YOUR INSTRUCTIONS: Write out the entries below exactly, starting at the first line and stopping after the line that contains "scene = bpy.context.scene"; skip all pictures.
─── DATA FOR THIS TASK
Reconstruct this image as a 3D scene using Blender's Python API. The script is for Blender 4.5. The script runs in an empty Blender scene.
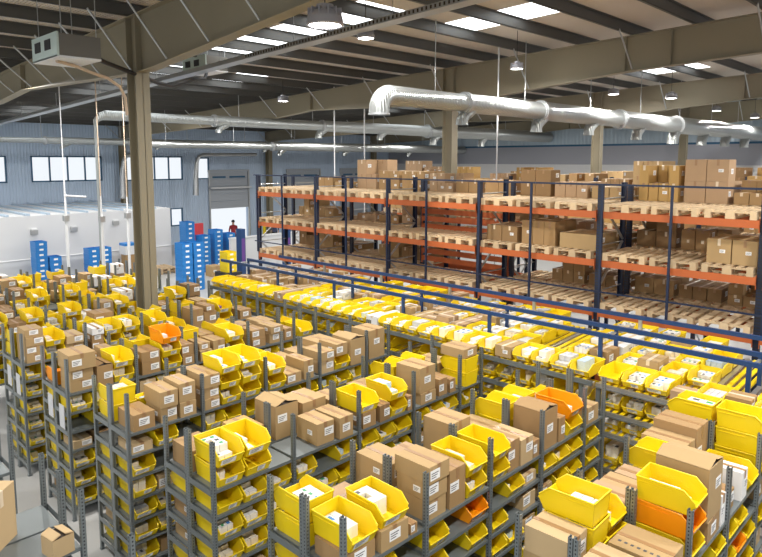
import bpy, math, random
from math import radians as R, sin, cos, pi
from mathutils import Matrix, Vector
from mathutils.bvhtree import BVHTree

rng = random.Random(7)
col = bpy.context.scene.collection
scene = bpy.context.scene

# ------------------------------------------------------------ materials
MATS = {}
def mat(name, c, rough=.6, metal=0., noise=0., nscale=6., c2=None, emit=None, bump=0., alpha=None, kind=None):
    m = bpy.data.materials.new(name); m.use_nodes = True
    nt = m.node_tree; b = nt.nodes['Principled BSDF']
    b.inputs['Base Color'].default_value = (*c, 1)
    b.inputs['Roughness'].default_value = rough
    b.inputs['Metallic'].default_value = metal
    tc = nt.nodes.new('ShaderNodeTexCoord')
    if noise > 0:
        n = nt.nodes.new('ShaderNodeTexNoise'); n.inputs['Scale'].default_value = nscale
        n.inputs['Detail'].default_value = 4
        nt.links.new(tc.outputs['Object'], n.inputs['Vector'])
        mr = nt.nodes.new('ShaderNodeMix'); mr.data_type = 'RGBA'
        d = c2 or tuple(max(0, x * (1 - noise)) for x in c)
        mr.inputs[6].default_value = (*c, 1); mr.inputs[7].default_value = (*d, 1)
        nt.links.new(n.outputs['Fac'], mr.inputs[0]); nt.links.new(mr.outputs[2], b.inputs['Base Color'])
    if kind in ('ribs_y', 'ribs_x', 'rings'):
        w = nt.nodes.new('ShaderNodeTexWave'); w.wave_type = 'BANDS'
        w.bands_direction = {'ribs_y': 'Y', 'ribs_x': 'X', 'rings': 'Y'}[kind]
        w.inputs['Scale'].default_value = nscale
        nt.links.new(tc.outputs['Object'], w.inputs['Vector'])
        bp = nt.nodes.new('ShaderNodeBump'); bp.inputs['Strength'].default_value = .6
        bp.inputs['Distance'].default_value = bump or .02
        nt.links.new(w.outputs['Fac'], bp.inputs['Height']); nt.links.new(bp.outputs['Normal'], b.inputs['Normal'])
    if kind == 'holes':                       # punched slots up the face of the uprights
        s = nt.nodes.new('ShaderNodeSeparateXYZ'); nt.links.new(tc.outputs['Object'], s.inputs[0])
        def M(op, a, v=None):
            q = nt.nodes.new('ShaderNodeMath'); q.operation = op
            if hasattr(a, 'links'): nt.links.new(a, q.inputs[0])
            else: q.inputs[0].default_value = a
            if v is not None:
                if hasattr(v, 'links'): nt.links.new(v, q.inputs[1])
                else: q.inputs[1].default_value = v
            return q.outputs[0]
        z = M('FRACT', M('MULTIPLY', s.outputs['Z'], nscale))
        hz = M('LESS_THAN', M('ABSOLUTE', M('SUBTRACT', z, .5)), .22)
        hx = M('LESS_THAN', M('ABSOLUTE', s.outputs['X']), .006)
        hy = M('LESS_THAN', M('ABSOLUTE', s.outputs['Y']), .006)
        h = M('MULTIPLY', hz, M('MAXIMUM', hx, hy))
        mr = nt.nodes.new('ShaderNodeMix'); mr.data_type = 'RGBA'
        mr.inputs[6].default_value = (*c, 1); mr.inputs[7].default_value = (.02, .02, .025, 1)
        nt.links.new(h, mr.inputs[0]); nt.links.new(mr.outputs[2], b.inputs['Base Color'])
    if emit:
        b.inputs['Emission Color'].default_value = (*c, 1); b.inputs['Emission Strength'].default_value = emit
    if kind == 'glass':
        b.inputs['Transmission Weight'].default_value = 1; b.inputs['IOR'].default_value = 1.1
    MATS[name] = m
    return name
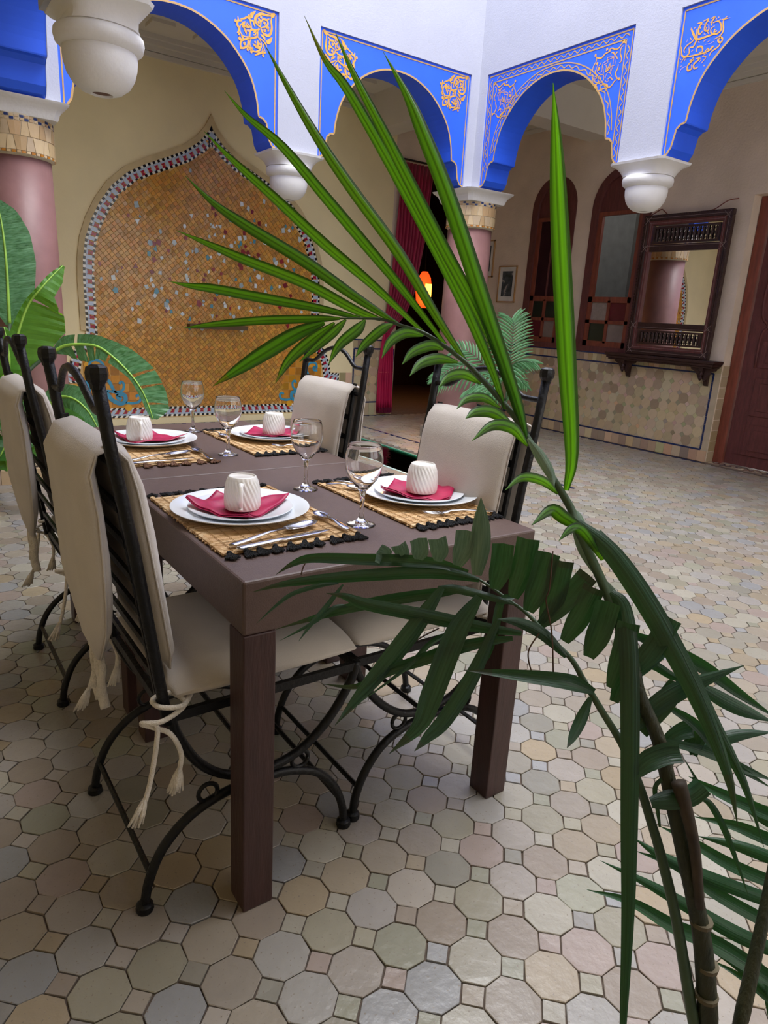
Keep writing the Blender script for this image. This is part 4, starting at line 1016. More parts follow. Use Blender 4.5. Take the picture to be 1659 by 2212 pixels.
──────
PROBLEM SOLUTION:
Reconstruct this image as a 3D scene using Blender's Python API. The script is for Blender 4.5. The script runs in an empty Blender scene.
import bpy, math, random
from math import radians as R, sin, cos, pi
from mathutils import Matrix, Vector
from mathutils.bvhtree import BVHTree

rng = random.Random(7)
col = bpy.context.scene.collection
scene = bpy.context.scene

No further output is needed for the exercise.